Zuletzt in der Sitzung des Viersener Stadtrats wurde der Verdacht wiederholt, wonach erst bei der aktuellen Sanierung die intakten, 1992 bis 1994 instandgesetzten, Komponenten des Gebäudes mutwillig beschädigt worden seien. Dem widerspricht Spennes: "Die Ursache aller Mängel kann auf Planungs- und Ausführungsfehler bei der Sanierung in den 1990er Jahren zurückgeführt werden. Augenscheinlich wurden sämtliche Mängel in dieser damaligen Bauphase verursacht."
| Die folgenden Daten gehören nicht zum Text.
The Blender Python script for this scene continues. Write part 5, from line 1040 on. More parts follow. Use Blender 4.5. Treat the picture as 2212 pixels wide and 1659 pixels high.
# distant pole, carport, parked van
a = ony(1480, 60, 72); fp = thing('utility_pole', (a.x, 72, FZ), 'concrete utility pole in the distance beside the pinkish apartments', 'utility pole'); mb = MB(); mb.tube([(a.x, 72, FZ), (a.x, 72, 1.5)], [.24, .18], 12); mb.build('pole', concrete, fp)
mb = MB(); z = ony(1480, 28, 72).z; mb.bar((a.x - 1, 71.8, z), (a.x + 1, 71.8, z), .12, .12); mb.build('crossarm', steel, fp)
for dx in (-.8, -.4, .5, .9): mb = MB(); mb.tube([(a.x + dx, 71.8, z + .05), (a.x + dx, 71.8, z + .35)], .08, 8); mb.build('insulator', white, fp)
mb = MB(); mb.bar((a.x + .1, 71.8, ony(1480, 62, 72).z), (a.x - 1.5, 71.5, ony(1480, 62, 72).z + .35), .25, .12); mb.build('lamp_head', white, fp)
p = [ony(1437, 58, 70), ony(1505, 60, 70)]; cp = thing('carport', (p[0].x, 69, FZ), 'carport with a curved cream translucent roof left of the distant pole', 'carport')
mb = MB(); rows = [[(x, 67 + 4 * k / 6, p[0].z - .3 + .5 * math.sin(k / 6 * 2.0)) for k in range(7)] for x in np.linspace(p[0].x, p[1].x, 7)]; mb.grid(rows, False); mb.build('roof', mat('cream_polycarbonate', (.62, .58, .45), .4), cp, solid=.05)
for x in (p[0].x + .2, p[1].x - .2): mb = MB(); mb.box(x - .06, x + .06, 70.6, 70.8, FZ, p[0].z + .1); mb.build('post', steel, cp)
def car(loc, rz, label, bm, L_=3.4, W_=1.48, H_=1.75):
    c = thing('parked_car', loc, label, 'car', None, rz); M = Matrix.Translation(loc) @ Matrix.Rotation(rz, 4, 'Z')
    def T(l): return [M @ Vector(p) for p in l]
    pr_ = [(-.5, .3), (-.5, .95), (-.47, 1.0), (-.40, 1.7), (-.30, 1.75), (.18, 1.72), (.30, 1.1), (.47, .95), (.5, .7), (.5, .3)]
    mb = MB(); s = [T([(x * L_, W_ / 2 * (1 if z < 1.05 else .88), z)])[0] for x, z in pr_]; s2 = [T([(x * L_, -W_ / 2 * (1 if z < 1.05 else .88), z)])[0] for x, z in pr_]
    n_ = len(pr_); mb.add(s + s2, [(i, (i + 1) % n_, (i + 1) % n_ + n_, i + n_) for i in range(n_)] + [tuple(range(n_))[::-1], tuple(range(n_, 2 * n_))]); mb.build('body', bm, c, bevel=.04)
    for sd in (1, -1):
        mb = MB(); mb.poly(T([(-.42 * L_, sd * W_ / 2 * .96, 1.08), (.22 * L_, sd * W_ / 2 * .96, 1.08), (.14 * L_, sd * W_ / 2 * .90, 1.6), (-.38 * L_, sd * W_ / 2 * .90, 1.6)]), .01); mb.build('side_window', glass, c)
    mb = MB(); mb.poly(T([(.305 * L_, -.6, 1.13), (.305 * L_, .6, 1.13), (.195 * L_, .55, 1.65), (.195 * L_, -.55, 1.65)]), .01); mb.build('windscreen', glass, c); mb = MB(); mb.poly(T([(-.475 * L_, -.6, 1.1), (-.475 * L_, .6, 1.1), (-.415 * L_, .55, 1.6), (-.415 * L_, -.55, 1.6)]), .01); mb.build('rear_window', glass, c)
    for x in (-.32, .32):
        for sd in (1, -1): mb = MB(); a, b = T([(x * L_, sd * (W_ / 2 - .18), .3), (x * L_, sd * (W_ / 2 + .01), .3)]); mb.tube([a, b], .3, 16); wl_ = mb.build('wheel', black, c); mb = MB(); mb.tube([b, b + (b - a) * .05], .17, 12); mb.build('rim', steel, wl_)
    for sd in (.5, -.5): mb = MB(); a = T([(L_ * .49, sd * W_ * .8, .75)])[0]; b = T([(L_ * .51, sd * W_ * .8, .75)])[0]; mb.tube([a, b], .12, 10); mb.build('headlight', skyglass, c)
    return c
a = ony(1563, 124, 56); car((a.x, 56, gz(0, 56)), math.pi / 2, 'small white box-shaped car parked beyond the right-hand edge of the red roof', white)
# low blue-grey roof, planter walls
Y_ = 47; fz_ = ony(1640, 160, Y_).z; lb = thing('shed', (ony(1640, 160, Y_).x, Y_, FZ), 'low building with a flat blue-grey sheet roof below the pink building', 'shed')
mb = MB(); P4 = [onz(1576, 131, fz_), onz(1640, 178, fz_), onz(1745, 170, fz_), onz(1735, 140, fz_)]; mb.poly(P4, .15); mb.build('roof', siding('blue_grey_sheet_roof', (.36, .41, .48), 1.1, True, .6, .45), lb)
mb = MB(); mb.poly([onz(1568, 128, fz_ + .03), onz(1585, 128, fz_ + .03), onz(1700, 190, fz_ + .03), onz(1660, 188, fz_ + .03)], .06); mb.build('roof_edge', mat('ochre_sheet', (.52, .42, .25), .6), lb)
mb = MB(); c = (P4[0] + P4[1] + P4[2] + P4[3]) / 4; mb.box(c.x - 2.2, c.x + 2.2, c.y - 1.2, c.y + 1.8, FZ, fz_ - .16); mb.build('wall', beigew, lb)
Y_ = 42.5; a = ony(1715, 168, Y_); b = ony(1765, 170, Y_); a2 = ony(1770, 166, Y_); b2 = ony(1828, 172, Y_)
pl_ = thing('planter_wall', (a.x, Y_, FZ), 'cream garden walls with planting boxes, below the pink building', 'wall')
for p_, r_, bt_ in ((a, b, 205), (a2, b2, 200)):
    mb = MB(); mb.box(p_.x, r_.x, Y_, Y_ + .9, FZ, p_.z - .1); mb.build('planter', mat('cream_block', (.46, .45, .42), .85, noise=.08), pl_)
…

 Ein Blick auf eine geöffnete, nichtabgeschottete Decke.

Ein Blick auf eine geöffnete, nichtabgeschottete Decke.

Foto: busch

Warum haben seitdem weder Feuerwehr noch Bauordnung Mängel erkannt? "Laut Aktenlage waren die Brandschutzvorgaben verzeichnet, sie sind nur niemals vollständig umgesetzt worden", erklärt Georg Spennes. Und: "Niemand hat hinter die sanierten Decken geschaut." Erst bei der kürzlich begonnenen Sanierung sei dies erfolgt - und die Brandschutzmängel seien sichtbar geworden.

"Es hat zahlreiche Gerüchte, Spekulationen und Diffamierungen gegeben", sagte Peter Babinetz. Man habe sich jetzt zur Veröffentlichung des Gutachtens entschlossen, um die "immer unsachlicher werdende Diskussion" zu versachlichen. Von der Einladung in den städtischen Haupt- und Finanzausschuss habe Babinetz aus der Zeitung erfahren: "Wir würden gern Fachleute und unseren Rechtsbeistand mitnehmen. Wir wollen zur sachlichen Klärung beitragen."